Guest opinion: Utah’s secret sauce — how transportation officials have worked to perfect the recipe

Muriel Xochimitl 01

Utah’s economy is booming. Recently released data from the United States Bureau of Labor Statistics (BLS) shows that our job growth is the highest in the country and the unemployment rate has reached a historic low. Of course, our state’s economic success is not just attributable to one person but the result of many individual’s collective efforts to achieve common goals.

These efforts are proactive, intentional and iterative. They entail countless hours of debate and deliberation, even when some desired outcomes never come to fruition and compromise leaves a few folks unhappy. Utahns’ ability to collaborate is our “secret sauce” and our transportation agencies have been working to perfect the recipe.

A well-functioning transportation system is the backbone of a robust economy. So, when transportation officials recently released the latest version of Utah’s Unified Transportation Plan, it was no surprise that the quantifiable benefits anticipated with implementation include a nearly $248.2 billion increase in GDP and the creation of nearly 212,000 new jobs by 2050. These numbers represent a doubling in the returns for every dollar invested in transportation.

The first-of-its-kind nationally, the Unified Plan provides a prime example of Utah’s collaboration in action. It identifies balanced investments in road, transit, bike and pedestrian infrastructure needed across the state to sustain existing infrastructure investments and stay ahead of future growth. Utah’s transportation agencies, like the Utah Department of Transportation (UDOT), the Utah Transit Authority (UTA), the Wasatch Front Regional Council (WFRC), the Mountainland Association of Governments (MAG) and other metropolitan planning organizations, work together to create and release a new version of the Unified Plan every four years. Each agency uses shared growth projections, time horizons and financial assumptions to assemble complementary plans that integrate seamlessly into the Unified Plan.

Transportation officials know that transportation is a means to an end, not an end in itself. They have adeptly coordinated land use considerations with context-sensitive transportation projects to make getting from “point A to point B” easier. This is true particularly for access to employment opportunities.
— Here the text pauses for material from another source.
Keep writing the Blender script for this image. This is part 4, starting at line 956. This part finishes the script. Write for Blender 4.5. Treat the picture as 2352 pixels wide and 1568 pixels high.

Transportation officials have collaborated with economic development organizations and local officials to facilitate job centers near housing developments, and vice versa.

“Our transportation challenges cannot be solved by transportation solutions alone. We have to continue to invest in all modes, providing choices for people to drive, take transit, ride their bike or walk,” said WFRC Executive Director Andrew Gruber. “We don’t have enough room to address all our transportation needs by just building more transportation capacity…we also have to think about how our communities are developing. Land use has a huge impact on transportation demand.”

In recent years, the Utah State Legislature has done just that. Passed in 2018, Senate Bill 136, Transportation Governance Amendments directed Utah’s Transportation Commission to update the way transportation projects are selected and prioritized. The law required the consideration of metrics for land use and economic development and created a Transit Transportation Investment Fund (TTIF) to help fund transit needs. The TTIF is the State’s first-ever ongoing funding source for transit and signals that Legislators recognize transit investment is important.

“Transit is going to play a big role in the mobility of Utah,” said UTA Executive Director Carolyn Gonot. “For example, we have a major opportunity to invest in FrontRunner. If we can continue to make our rail and bus service more frequent and reliable, we will be able to improve mobility for thousands of Utahns, improve air quality and ultimately enhance our quality of life.”

In addition to increases in transit funding, the Legislature has also made highway funding available for biking and walking projects and required cities to integrate transportation considerations into their moderate-income housing plans. These statutory changes help to break down the barriers that have historically siloed transportation funding and support the Unified Plan’s approach to comprehensively address the needs of the transportation system more holistically. 

The Unified Plan clearly articulates Utah’s transportation needs and the associated benefits of investing in those needs over the next 30 years. According to transportation officials, if the investments identified in the Unified Plan were made between now and 2050, Utah drivers would spend nearly five fewer days stuck in traffic each year, transit ridership would increase by 123 percent and there would be 54 percent less vehicle emissions in the air we breathe. These benefits would occur even as the state’s population nearly doubles during the same time period.

Proactively planning for the future is becoming increasingly important as transportation agencies grapple with emerging transportation technologies such as autonomous vehicles on the ground and in the airconnected technologies and innovative approaches to transportation funding.

“I think all of these new technologies will be important for us moving forward. We also have to check back and ask, ‘How are these affecting our quality of life?’” said UDOT Deputy Director Teri Newell. “If they aren’t making our quality of life better then are they the right technology? We have to be aware of that as we adopt them and make sure that we’ve thought about those unintended consequences.”

And while these emerging technologies may affect how we get around in the future, Utah’s transportation officials are working together to ensure any changes will continue to support a robust economy and excellent quality of life.

Muriel Xochimitl is President and CEO of X-Factor Strategic Communications. She is the former Director of Government Affairs and Communications for the Wasatch Front Regional Council and a former Communications Manager for the Utah Department of Transportation.